In 1881, ground was broken for Blaine’s new mansion on Massachusetts Avenue one block to the west of Dupont Circle and on the site of the former Hopkins Brickyard.  When the Blaine house was built, its only neighbors were the Galt mansion, Stewart's Castle (both directly on Dupont Circle), and Curtis Hillyer's mansion (now the Cosmos Club) on the very western edge of the neighborhood on Massachusetts Avenue.  But only a few years later, the area boasted an increasing number of palatial mansions, and with the 1886 westward extension of Massachusetts Avenue towards what would become Sheridan Circle, Dupont Circle was in the process of becoming the most exclusive neighborhood in the city— a reputation it retained until the beginning of the First World War.

Ground for Blaine’s new house was broken in June 1881, and Blaine moved in the next winter, but he did not live there long.  Blaine’s fortunes had changed suddenly in September 1881.  Strolling through the Sixth Street B&O Train Station with President Garfield, Garfield was struck by an assassin’s bullet and later died.  Blaine only lasted three months in the Chester Arthur administration.

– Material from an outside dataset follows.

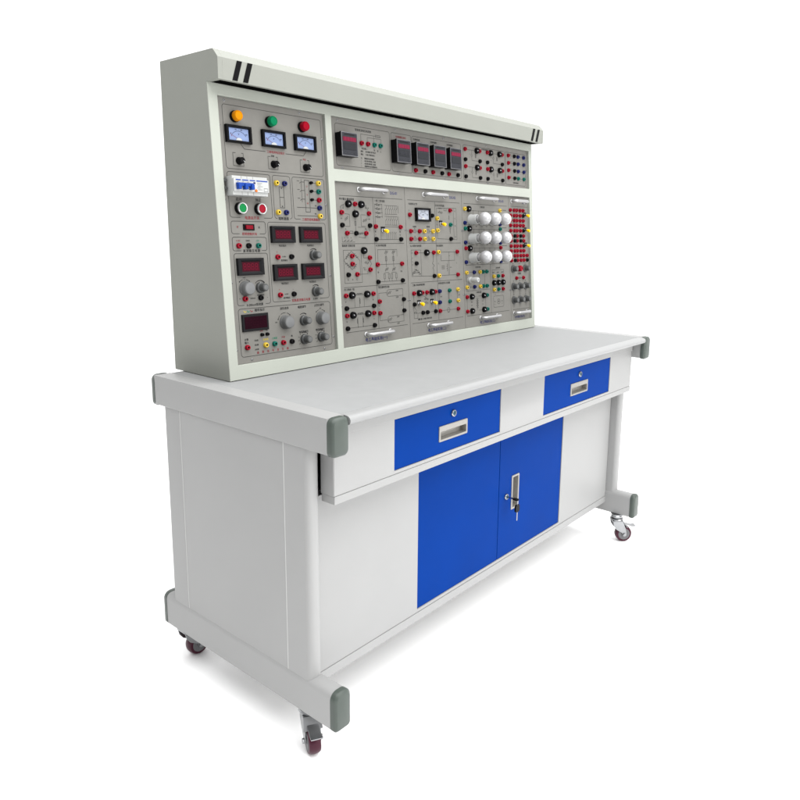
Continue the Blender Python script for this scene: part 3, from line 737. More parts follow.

James A. Garfield's assassination.  James Blaine is on the left.  Frank Leslie's Illustrated, July 16, 1881. 

Seward house on Lafayette Square.  LOC

By 1883, Blaine had rented out the Massachusetts Avenue house.  He initially rented the house at 22 Jackson Place on Lafayette Square while renovating the Seward mansion (as known as Rodgers House) across Lafayette Square at 17 Madison Place, NW., now the site of the Court of Claims Building.  The twenty-room house was built by Commodore John Rogers in 1831.  During the Civil War, it became home to William H. Seward, who served under Lincoln and Johnson as secretary of state.  It was there that an attempt was made on Seward’s life by the Lincoln assassins.  After the Civil War, the house was used as a government document repository.  Blaine’s interest in the Seward house may have been the result of the need to scale back on his lavish life style after Garfield’s assassination, the fact that it had been occupied by another famous Republican secretary of state, or that it was in striking distance of the White House and the sight of Blaine’s political ambitions.

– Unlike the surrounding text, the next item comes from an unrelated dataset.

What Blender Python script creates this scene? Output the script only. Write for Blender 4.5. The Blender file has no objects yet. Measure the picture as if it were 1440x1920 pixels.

The most prominent tenants of the house at 2000 Massachusetts Avenue were Levi and Mary Leiter of Chicago, who rented the house when they first moved to Washington in 1883 and remained there until their own grand mansion at 1500 New Hampshire Avenue was completed in 1891.

1884 presidential campaign flyer of Blaine with vice presidential nomination John A. Logan.  Library of Congress. 

Blaine finally won the Republican Party nomination for President in 1884, but lost to Grover Cleveland in a very close and bitterly contested election.  After the election, Blaine was absent from Washington political life, travelling and lecturing, but returned in 1889 to serve  once again as secretary of state under Benjamin Harrison, returning to live in the Seward house on Lafayette Square.  Blaine’s health had been continuously deteriorating since his return to Washington and he died in January 1893 in his home.  

George Westinghouse. LOC 

In 1901, Blaine’s widow Harriet sold the Massachusetts Avenue house to George Westinghouse, the inventor of the railway air brake for $190,000.  Westinghouse owned the house until 1914 and entertained in it lavishly.